Strong International / Latin America Performance
International revenues (ex-concession accounting) increased 10% to CHF 114 million; Florianopolis reached 5.2 million passengers (+6%) and recorded >1 million international passengers for the first time. Vitoria and Macae passenger volumes rose ~13%.
Noida Operational Milestone
Noida International Airport received the aerodrome license (6 March 2026), is ready for operations, expected to start commercial flights in ~30–45 days, with a 2026 calendar-year expectation of up to 4 million passengers and a neutral EBITDA contribution for 2026.
Successful Major Investments and Asset Acquisitions
Total group investments were substantial in 2025 (Zurich site CHF 503 million). The Radisson Blu building was acquired for CHF 155 million, making the company owner of all land and buildings within the central airport perimeter.
Improved Cost Discipline and Operational Efficiency
Ex-concession OpEx growth slowed from 9% to 4% year-on-year, operating expenses totaled CHF 588 million.
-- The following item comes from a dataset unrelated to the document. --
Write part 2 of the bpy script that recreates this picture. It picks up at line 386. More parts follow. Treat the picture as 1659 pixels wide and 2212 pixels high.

Energy and waste costs declined 19% to CHF 36 million due to lower electricity prices.
Stronger Financial Positioning and Credit Rating Upgrade
Standard & Poor's upgraded Zurich Airport from A+ to AA- with stable outlook. Net financial leverage modest at ~1.8x; operating cash flow increased to CHF 688 million.
Regulatory Outcome Provides Planning Certainty
Negotiated new charge period (expected Oct 2026) reduces airport charges by ~10% but increases WACC from 5.0% to 5.5% and introduces a rollover mechanism to account for surpluses/shortfalls between periods.
Commercial and Real Estate Strength
Airside commercial turnover increased (new luxury stores such as Cartier, Bvlgari, Chanel, Dior). The Circle contributed ~CHF 70 million of revenues (100% basis) with a sustainable EBITDA margin of ~70% and ~50 tenants employing ~5,000 people.
Sustainability and Awards
Progress on ESG targets; multiple Latin America sites achieved Airport Carbon Accreditation Level 4; Zurich Airport received the Airport Service Quality Award as best airport in Europe for the ninth consecutive time.